A barista makes coffee-related beverages, so if you like the idea of working at a coffeehouse, it could be a fun gig. You will be required to serve coffee and interact with customers, so it pays to have good people skills! Be ready to greet customers, answer questions about the menu, clean coffee-making machines, and prepare beverages by following specific recipes.


Teenagers hate doing their chores unless, of course, they’re getting paid for them. As a dishwasher, you’ll scrub pans and plates and return them to the rotation. Finding a job as a dishwasher is very easy, given that plenty of diners are dotted around nearly every town.

Lawn Care

One of the most common outdoor jobs for teenagers is landscaping. While duties vary, they usually include raking leaves, trimming hedges, mowing lawns, and keeping the yard clean. Sometimes, you must bring your own equipment, such as trimmers and lawnmowers, but the employer may provide them otherwise. However, a prerequisite for this job is that you must be in good shape to undertake rigorous physical work.

Valet Parking

At hotels, restaurants, and elsewhere, valets are responsible for parking cars for guests as they arrive and returning them to them when they are ready to leave. To work as a valet, you need a driver’s license, a good driving record, and good customer service skills.


Most teenagers opt for this job as it’s easy to find. As a waiter or waitress, you should be ready to answer any questions about the menu, serve food and drinks, take orders, and clear tables. On-the-job training is usually offered for this job, but you should be ready to take it on only if you are prepared to be up and about your feet and have a friendly disposition.

House Cleaner

As a house cleaner, your everyday tasks would be to sweep, vacuum, wash, and dry clothes, dust the house, clean bathtubs and toilets, wash dishes, and ensure that the home or specific rooms are well maintained. You can work independently or as part of a cleaning services company, for which training is usually provided.

Library Assistant

If you’re a bookworm, this could be your dream job! As a library assistant, you will help librarians complete everyday tasks such as organizing bookshelves, issuing library cards, collecting and reshelving books, keeping the library clean, and assisting patrons. No specific skills are required, but you should have good organizational skills and knowledge of books.

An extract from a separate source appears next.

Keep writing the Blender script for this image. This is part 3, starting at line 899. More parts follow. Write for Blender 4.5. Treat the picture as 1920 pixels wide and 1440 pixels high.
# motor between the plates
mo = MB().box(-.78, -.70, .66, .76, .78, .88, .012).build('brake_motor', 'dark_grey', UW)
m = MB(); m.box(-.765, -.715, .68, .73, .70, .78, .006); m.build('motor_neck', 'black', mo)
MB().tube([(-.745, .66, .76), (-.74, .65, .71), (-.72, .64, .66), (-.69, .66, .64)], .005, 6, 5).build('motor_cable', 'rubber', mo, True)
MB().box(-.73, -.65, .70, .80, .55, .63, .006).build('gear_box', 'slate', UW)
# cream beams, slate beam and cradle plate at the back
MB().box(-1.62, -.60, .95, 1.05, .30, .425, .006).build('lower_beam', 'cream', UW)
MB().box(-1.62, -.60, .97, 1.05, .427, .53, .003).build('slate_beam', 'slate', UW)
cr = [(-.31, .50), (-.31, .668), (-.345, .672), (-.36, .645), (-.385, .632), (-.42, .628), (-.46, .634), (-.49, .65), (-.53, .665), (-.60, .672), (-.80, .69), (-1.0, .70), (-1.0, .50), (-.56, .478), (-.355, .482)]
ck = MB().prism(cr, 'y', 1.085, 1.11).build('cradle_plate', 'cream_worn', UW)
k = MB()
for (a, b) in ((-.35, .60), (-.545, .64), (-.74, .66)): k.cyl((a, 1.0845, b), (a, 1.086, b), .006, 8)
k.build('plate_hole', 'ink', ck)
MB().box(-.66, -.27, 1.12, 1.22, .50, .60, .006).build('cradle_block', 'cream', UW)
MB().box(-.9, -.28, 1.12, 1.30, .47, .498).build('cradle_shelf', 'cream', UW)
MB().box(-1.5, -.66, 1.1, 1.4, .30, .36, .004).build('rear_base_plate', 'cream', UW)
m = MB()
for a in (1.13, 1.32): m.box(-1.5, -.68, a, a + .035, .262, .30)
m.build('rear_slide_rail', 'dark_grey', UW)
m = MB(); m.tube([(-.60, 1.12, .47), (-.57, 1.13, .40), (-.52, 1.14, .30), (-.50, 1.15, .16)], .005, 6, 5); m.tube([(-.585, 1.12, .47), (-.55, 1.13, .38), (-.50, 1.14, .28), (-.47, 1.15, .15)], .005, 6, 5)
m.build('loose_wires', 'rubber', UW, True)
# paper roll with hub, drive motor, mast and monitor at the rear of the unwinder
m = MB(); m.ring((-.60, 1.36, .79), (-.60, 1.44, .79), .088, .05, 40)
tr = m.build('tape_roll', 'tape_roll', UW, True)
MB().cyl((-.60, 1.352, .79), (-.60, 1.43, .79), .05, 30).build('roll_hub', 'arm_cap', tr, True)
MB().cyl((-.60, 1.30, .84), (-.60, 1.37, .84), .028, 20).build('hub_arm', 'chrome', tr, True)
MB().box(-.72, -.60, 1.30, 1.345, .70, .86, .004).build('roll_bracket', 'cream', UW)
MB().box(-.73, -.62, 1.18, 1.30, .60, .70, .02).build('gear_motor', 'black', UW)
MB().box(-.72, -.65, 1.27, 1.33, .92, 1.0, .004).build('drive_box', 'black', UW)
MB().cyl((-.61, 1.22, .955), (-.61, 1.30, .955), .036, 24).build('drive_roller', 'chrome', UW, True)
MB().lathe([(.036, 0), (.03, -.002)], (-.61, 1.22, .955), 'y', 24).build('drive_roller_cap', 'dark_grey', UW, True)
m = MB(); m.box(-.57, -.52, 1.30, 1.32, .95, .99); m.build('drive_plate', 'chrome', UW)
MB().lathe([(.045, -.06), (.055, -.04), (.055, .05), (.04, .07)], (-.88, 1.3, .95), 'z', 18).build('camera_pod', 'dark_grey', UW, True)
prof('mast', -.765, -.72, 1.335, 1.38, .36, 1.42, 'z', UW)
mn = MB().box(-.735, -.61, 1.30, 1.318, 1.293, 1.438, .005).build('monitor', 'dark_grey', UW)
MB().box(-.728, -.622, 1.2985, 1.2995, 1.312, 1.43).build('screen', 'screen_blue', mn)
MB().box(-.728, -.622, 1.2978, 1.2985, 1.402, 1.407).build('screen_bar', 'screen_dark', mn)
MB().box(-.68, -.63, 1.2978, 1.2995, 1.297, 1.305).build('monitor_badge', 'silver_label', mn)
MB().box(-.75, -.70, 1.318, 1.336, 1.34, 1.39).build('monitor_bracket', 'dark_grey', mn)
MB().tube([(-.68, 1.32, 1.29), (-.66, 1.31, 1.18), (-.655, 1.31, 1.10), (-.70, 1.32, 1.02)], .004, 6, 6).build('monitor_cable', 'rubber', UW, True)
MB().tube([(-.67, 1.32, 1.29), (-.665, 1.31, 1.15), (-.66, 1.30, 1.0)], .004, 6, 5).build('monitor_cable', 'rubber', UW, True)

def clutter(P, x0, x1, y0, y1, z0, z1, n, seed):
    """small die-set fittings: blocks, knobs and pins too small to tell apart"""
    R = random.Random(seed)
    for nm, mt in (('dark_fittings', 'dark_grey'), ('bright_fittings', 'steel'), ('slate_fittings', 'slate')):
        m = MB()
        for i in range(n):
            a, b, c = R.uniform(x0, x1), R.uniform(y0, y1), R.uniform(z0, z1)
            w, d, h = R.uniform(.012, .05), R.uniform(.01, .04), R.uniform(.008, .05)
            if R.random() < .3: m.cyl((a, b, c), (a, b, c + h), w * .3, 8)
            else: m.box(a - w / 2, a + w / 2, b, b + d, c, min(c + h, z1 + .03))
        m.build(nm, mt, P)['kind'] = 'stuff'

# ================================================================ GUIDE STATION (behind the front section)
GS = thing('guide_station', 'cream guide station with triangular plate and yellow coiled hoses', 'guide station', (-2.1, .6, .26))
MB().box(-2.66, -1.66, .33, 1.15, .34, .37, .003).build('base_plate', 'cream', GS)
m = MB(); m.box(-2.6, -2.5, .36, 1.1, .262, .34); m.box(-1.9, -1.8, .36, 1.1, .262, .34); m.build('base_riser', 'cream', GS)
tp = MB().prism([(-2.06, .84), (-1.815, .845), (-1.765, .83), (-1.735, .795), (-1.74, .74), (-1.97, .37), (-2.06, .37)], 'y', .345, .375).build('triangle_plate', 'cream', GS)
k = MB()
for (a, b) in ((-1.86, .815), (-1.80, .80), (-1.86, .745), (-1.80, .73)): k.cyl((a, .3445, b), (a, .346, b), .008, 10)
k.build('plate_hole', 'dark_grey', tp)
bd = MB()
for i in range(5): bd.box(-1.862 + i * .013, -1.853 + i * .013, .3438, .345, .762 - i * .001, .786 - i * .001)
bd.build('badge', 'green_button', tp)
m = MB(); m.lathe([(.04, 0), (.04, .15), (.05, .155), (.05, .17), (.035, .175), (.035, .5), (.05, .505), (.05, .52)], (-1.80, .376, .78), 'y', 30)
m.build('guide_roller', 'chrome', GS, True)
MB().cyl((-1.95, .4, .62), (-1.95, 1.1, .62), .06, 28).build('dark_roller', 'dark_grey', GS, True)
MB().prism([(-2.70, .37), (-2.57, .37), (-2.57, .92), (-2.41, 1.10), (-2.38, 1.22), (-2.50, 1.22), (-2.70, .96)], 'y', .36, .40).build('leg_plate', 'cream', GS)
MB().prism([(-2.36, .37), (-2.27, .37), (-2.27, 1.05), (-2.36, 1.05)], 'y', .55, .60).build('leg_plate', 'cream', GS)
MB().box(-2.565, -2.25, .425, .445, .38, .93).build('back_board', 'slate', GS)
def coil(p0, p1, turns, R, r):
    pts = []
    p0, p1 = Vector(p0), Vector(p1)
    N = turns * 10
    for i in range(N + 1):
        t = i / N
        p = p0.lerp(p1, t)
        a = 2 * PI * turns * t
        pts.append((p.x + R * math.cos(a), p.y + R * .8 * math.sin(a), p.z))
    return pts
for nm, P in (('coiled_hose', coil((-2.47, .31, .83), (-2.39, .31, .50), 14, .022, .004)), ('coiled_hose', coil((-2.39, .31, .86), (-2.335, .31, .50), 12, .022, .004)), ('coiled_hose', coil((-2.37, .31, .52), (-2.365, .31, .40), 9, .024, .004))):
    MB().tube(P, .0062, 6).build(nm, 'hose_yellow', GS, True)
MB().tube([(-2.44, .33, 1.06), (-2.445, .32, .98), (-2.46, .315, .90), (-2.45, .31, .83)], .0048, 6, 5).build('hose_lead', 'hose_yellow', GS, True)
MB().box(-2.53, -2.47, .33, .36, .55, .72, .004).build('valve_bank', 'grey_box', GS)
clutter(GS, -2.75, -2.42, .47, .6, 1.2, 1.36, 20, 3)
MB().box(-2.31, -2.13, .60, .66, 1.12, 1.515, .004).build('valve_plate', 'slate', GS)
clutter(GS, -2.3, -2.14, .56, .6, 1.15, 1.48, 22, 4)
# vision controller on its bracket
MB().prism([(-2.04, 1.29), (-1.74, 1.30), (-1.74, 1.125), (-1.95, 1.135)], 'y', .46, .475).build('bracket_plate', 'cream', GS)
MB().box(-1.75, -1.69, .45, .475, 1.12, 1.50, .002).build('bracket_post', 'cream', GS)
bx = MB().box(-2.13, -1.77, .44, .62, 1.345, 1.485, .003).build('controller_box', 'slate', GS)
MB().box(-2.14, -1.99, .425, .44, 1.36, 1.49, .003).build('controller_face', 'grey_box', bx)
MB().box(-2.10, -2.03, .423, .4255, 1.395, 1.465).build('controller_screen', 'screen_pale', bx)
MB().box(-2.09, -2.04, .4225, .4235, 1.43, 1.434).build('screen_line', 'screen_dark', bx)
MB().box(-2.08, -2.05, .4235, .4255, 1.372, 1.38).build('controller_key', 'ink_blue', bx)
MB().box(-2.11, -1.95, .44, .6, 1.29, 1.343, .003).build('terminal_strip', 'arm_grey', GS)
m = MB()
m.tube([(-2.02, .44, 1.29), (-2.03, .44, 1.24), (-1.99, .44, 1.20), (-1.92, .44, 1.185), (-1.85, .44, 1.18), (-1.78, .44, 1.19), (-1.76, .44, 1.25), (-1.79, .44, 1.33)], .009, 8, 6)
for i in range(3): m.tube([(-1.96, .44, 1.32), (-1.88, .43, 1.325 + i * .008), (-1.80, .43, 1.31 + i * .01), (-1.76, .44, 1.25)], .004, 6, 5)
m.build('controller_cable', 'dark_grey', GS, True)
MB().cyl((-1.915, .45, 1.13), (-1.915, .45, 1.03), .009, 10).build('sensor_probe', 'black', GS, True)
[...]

Receptionist jobs are front desk roles where you will welcome guests, answer calls, and respond to inquiries or questions. Almost every company—be it a doctor’s office or a local community center—hires receptionists, but not many may hire teenagers for this role. You are more likely to land a job as a replacement for a company whose receptionist is on leave for a few days or weeks. From there, you can build your experience and secure a solid role.